>> Begin INFORMATION PROVIDED

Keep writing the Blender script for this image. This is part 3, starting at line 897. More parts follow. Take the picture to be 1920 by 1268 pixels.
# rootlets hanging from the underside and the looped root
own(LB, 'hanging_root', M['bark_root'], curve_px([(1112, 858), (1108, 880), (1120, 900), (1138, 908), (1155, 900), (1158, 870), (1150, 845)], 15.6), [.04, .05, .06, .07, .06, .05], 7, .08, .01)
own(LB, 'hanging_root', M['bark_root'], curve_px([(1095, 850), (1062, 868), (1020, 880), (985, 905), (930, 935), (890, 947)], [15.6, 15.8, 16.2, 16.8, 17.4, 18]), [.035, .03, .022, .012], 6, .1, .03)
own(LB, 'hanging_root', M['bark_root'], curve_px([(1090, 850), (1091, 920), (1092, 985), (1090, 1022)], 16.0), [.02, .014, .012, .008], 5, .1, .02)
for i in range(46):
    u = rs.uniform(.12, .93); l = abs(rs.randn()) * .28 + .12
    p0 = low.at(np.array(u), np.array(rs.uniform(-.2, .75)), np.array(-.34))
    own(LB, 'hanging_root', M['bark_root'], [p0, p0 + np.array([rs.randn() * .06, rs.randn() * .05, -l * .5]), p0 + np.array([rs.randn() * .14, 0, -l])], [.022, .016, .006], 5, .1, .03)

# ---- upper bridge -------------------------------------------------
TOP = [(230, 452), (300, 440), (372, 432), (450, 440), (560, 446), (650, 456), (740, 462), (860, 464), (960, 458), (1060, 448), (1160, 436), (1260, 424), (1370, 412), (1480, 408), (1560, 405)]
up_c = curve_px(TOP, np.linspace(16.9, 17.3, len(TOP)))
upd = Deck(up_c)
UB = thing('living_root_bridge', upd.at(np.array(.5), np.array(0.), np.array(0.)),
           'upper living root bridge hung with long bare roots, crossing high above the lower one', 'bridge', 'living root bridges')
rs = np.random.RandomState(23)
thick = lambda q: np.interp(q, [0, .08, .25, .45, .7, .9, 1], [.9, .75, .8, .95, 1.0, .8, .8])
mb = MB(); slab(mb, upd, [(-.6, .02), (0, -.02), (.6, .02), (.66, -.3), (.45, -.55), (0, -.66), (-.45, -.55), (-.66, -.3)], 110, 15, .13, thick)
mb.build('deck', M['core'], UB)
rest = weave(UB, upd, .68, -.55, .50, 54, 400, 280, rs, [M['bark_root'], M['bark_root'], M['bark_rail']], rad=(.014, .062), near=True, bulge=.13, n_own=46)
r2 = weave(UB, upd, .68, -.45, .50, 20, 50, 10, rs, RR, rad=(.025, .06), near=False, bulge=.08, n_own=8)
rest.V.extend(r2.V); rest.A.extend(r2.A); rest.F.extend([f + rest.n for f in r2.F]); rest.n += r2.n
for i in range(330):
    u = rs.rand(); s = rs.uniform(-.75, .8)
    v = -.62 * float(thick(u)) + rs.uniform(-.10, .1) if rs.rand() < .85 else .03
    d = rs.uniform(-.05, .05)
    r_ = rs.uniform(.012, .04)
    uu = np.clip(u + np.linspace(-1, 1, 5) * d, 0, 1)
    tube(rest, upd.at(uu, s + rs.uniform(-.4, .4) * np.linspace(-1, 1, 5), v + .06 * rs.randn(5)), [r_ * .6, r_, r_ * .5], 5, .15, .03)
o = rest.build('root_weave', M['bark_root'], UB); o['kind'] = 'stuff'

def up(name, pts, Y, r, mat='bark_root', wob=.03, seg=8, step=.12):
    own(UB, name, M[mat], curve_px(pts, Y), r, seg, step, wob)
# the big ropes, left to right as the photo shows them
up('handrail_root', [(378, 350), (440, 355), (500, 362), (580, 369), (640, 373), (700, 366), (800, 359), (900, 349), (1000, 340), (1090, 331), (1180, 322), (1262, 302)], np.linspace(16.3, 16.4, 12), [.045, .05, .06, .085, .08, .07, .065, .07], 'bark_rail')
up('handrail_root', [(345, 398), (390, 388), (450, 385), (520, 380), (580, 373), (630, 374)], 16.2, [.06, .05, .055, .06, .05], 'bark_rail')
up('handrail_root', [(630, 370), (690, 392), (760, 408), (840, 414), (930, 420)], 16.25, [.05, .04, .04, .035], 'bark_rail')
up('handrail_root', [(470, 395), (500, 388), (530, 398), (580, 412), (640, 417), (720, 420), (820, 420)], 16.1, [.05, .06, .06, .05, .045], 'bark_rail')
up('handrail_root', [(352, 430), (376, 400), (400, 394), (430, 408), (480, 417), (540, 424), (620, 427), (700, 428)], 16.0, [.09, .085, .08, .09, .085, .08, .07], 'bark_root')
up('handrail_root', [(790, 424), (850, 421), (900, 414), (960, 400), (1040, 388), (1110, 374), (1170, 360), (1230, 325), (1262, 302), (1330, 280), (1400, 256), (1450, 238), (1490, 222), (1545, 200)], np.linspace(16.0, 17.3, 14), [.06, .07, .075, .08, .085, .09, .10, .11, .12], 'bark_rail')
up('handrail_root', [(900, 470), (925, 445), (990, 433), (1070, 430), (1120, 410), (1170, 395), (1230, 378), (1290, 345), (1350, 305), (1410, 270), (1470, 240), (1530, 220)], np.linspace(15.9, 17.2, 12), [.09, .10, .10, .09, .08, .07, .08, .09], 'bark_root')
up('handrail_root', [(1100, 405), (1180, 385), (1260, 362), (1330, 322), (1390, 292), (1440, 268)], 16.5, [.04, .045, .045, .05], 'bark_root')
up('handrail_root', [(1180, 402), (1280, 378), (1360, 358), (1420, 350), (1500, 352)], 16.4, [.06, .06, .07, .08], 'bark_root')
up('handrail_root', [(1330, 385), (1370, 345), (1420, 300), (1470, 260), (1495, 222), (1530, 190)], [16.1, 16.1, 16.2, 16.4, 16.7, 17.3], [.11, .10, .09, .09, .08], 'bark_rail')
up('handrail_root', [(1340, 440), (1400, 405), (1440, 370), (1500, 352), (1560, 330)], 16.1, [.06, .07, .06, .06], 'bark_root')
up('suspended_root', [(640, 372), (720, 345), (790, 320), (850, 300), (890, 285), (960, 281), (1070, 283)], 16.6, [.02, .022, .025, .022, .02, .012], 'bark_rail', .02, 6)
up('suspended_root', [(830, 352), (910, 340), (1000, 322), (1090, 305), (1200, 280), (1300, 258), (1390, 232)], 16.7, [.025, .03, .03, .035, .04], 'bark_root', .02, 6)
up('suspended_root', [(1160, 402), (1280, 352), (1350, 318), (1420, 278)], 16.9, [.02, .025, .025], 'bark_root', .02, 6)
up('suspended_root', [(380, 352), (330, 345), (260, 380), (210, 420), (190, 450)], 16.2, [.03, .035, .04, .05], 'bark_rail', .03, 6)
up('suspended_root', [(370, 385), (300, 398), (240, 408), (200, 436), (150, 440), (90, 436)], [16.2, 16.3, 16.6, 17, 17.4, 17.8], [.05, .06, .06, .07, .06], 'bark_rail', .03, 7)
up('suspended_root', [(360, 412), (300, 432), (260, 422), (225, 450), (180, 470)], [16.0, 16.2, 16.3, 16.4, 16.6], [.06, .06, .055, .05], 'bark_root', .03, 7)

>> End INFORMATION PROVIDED

* [DESCRIPTION OF THE TASK]
Retype all of the material, keeping each line exact.

* [ANSWER]
Keep writing the Blender script for this image. This is part 3, starting at line 897. More parts follow. Take the picture to be 1920 by 1268 pixels.
# rootlets hanging from the underside and the looped root
own(LB, 'hanging_root', M['bark_root'], curve_px([(1112, 858), (1108, 880), (1120, 900), (1138, 908), (1155, 900), (1158, 870), (1150, 845)], 15.6), [.04, .05, .06, .07, .06, .05], 7, .08, .01)
own(LB, 'hanging_root', M['bark_root'], curve_px([(1095, 850), (1062, 868), (1020, 880), (985, 905), (930, 935), (890, 947)], [15.6, 15.8, 16.2, 16.8, 17.4, 18]), [.035, .03, .022, .012], 6, .1, .03)
own(LB, 'hanging_root', M['bark_root'], curve_px([(1090, 850), (1091, 920), (1092, 985), (1090, 1022)], 16.0), [.02, .014, .012, .008], 5, .1, .02)
for i in range(46):
    u = rs.uniform(.12, .93); l = abs(rs.randn()) * .28 + .12
    p0 = low.at(np.array(u), np.array(rs.uniform(-.2, .75)), np.array(-.34))
    own(LB, 'hanging_root', M['bark_root'], [p0, p0 + np.array([rs.randn() * .06, rs.randn() * .05, -l * .5]), p0 + np.array([rs.randn() * .14, 0, -l])], [.022, .016, .006], 5, .1, .03)

# ---- upper bridge -------------------------------------------------
TOP = [(230, 452), (300, 440), (372, 432), (450, 440), (560, 446), (650, 456), (740, 462), (860, 464), (960, 458), (1060, 448), (1160, 436), (1260, 424), (1370, 412), (1480, 408), (1560, 405)]
up_c = curve_px(TOP, np.linspace(16.9, 17.3, len(TOP)))
upd = Deck(up_c)
UB = thing('living_root_bridge', upd.at(np.array(.5), np.array(0.), np.array(0.)),
           'upper living root bridge hung with long bare roots, crossing high above the lower one', 'bridge', 'living root bridges')
rs = np.random.RandomState(23)
thick = lambda q: np.interp(q, [0, .08, .25, .45, .7, .9, 1], [.9, .75, .8, .95, 1.0, .8, .8])
mb = MB(); slab(mb, upd, [(-.6, .02), (0, -.02), (.6, .02), (.66, -.3), (.45, -.55), (0, -.66), (-.45, -.55), (-.66, -.3)], 110, 15, .13, thick)
mb.build('deck', M['core'], UB)
rest = weave(UB, upd, .68, -.55, .50, 54, 400, 280, rs, [M['bark_root'], M['bark_root'], M['bark_rail']], rad=(.014, .062), near=True, bulge=.13, n_own=46)
r2 = weave(UB, upd, .68, -.45, .50, 20, 50, 10, rs, RR, rad=(.025, .06), near=False, bulge=.08, n_own=8)
rest.V.extend(r2.V); rest.A.extend(r2.A); rest.F.extend([f + rest.n for f in r2.F]); rest.n += r2.n
for i in range(330):
    u = rs.rand(); s = rs.uniform(-.75, .8)
    v = -.62 * float(thick(u)) + rs.uniform(-.10, .1) if rs.rand() < .85 else .03
    d = rs.uniform(-.05, .05)
    r_ = rs.uniform(.012, .04)
    uu = np.clip(u + np.linspace(-1, 1, 5) * d, 0, 1)
    tube(rest, upd.at(uu, s + rs.uniform(-.4, .4) * np.linspace(-1, 1, 5), v + .06 * rs.randn(5)), [r_ * .6, r_, r_ * .5], 5, .15, .03)
o = rest.build('root_weave', M['bark_root'], UB); o['kind'] = 'stuff'

def up(name, pts, Y, r, mat='bark_root', wob=.03, seg=8, step=.12):
    own(UB, name, M[mat], curve_px(pts, Y), r, seg, step, wob)
# the big ropes, left to right as the photo shows them
up('handrail_root', [(378, 350), (440, 355), (500, 362), (580, 369), (640, 373), (700, 366), (800, 359), (900, 349), (1000, 340), (1090, 331), (1180, 322), (1262, 302)], np.linspace(16.3, 16.4, 12), [.045, .05, .06, .085, .08, .07, .065, .07], 'bark_rail')
up('handrail_root', [(345, 398), (390, 388), (450, 385), (520, 380), (580, 373), (630, 374)], 16.2, [.06, .05, .055, .06, .05], 'bark_rail')
up('handrail_root', [(630, 370), (690, 392), (760, 408), (840, 414), (930, 420)], 16.25, [.05, .04, .04, .035], 'bark_rail')
up('handrail_root', [(470, 395), (500, 388), (530, 398), (580, 412), (640, 417), (720, 420), (820, 420)], 16.1, [.05, .06, .06, .05, .045], 'bark_rail')
up('handrail_root', [(352, 430), (376, 400), (400, 394), (430, 408), (480, 417), (540, 424), (620, 427), (700, 428)], 16.0, [.09, .085, .08, .09, .085, .08, .07], 'bark_root')
up('handrail_root', [(790, 424), (850, 421), (900, 414), (960, 400), (1040, 388), (1110, 374), (1170, 360), (1230, 325), (1262, 302), (1330, 280), (1400, 256), (1450, 238), (1490, 222), (1545, 200)], np.linspace(16.0, 17.3, 14), [.06, .07, .075, .08, .085, .09, .10, .11, .12], 'bark_rail')
up('handrail_root', [(900, 470), (925, 445), (990, 433), (1070, 430), (1120, 410), (1170, 395), (1230, 378), (1290, 345), (1350, 305), (1410, 270), (1470, 240), (1530, 220)], np.linspace(15.9, 17.2, 12), [.09, .10, .10, .09, .08, .07, .08, .09], 'bark_root')
up('handrail_root', [(1100, 405), (1180, 385), (1260, 362), (1330, 322), (1390, 292), (1440, 268)], 16.5, [.04, .045, .045, .05], 'bark_root')
up('handrail_root', [(1180, 402), (1280, 378), (1360, 358), (1420, 350), (1500, 352)], 16.4, [.06, .06, .07, .08], 'bark_root')
up('handrail_root', [(1330, 385), (1370, 345), (1420, 300), (1470, 260), (1495, 222), (1530, 190)], [16.1, 16.1, 16.2, 16.4, 16.7, 17.3], [.11, .10, .09, .09, .08], 'bark_rail')
up('handrail_root', [(1340, 440), (1400, 405), (1440, 370), (1500, 352), (1560, 330)], 16.1, [.06, .07, .06, .06], 'bark_root')
up('suspended_root', [(640, 372), (720, 345), (790, 320), (850, 300), (890, 285), (960, 281), (1070, 283)], 16.6, [.02, .022, .025, .022, .02, .012], 'bark_rail', .02, 6)
up('suspended_root', [(830, 352), (910, 340), (1000, 322), (1090, 305), (1200, 280), (1300, 258), (1390, 232)], 16.7, [.025, .03, .03, .035, .04], 'bark_root', .02, 6)
up('suspended_root', [(1160, 402), (1280, 352), (1350, 318), (1420, 278)], 16.9, [.02, .025, .025], 'bark_root', .02, 6)
up('suspended_root', [(380, 352), (330, 345), (260, 380), (210, 420), (190, 450)], 16.2, [.03, .035, .04, .05], 'bark_rail', .03, 6)
up('suspended_root', [(370, 385), (300, 398), (240, 408), (200, 436), (150, 440), (90, 436)], [16.2, 16.3, 16.6, 17, 17.4, 17.8], [.05, .06, .06, .07, .06], 'bark_rail', .03, 7)
up('suspended_root', [(360, 412), (300, 432), (260, 422), (225, 450), (180, 470)], [16.0, 16.2, 16.3, 16.4, 16.6], [.06, .06, .055, .05], 'bark_root', .03, 7)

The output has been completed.